Reviews, Vol I, Issue IV

“A secret's worth depends on the people from whom it must be kept.”
― Carlos Ruiz Zafón, The Shadow of the Wind

Voices come and voices go, but rare are the voices which stay with you. They linger in your head making a space for themselves for evermore. Such is the voice of Sandip Roy in his debut novel Don’t Let Him Know. Hailing from the backdrop of Calcutta and ranging to the U.S. (published by Bloomsbury India) it is the story of a family whose members hold different personal secrets throughout their lives, trying to keep it enveloped within their heart by hiding it from others (the others, who are their own). Trapped in the complexities of love, responsibility and personal emotions, it is an intriguing tale, engaging the lives of multiple generations.   

The narrative begins with an unnerving conversation heading between Romola Mitra and her son Amit who has recently discovered a part of an old letter, the last page in fact, hidden in an old address book. He considers it a love letter from a long-lost lover of his mother, finding it signed by an unknown, without any address. According to the note, it is a man from past who tends to profess his affection for the recipient and at the same time shows his regret on being betrayed.

“Romola sat there in Amit’s armchair slightly stunned. After all these years how could she have been so careless? She knew she had saved the letter, unable to destroy it the way she should have years ago. She remembered reading it and rereading it, each word striking her like a sledgehammer, cracking her open over and over again. She had always meant to throw it away, shred it, but somehow she never could. She had hidden it instead – stashed away like a secret pain. But she had never meant Amit to see it.”

However, the truth is revealed in the next chapter when the readers find out that this letter was written to Amit’s father Avinash who has recently passed away. Avinash was, in reality, a gay man who married Romola, to fulfil his responsibility as the only son of his family, keeping his true identity concealed.  

It happens in Illinois, U. S., when Romola Mitra, the newly wed wife of Avinash comes to know about his secret affair with his childhood friend, Sumit, when she accidently opens the wrong letter while waiting for her first letter from home in India. Although, Avinash never gets any hint about the secret of his wife, who once upon a time romanced a dashing filmstar, Subir Kumar.

Whilst these larger than life seeming secrets, there linger many other secrets related to various other characters of the narrative too.

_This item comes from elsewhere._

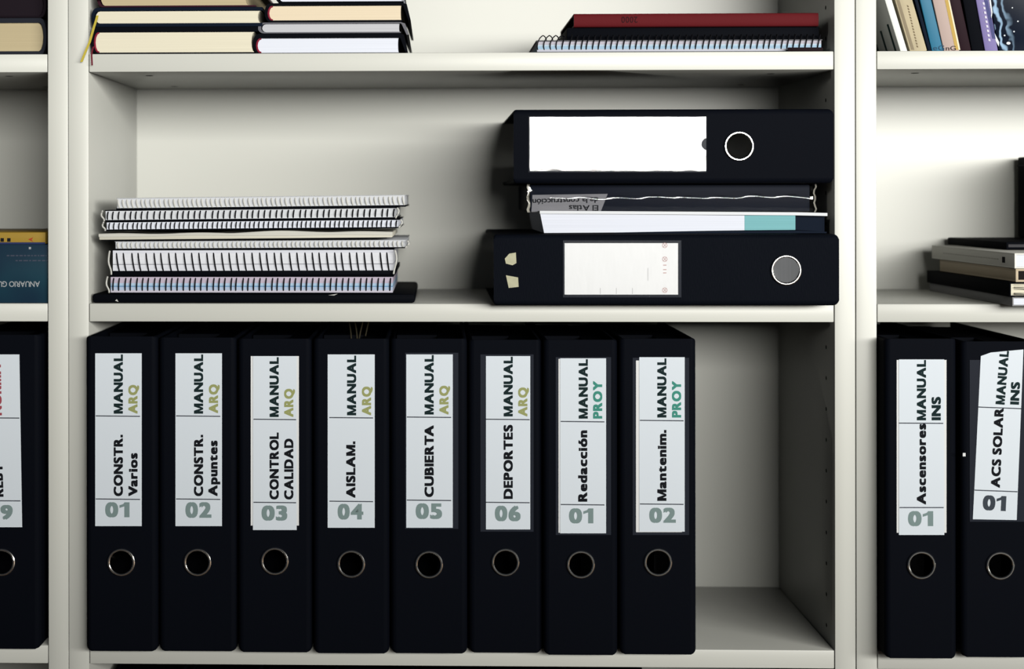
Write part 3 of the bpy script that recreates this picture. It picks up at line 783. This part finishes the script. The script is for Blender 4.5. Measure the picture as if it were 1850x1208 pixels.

While the tale telling takes place in series of fast forward technique, the detailed description of Roy’s intriguing characters and captivating situations prove alluring, keeping the readers glued, until the  narrative ends from where it began –

Don’t let him know she liked them best
For this must ever be
A secret, kept from all the rest,
Between yourself and me.
- Lewis Carroll, Alice in Wonderland


Sandip Roy is Senior Editor at the popular news portal Firstpost.com and blogs for the Huffington Post. He has been a longtime commentator on National Public Radio’s Morning Edition, one of the most listened-to radio programmes in the US, and has a weekly radio postcard for public radio in San Francisco Bay Area. He is also an editor with New America Media. Sandip has won several awards for journalism and contributed to various anthologies including Storywallah!, Contours of the Heart, Out! Tories from the New Queer India, New California Writing 2011 and The Phobic and the Erotic: The Politics of Sexualities in Contemporary India. Sandip lives in Kolkata.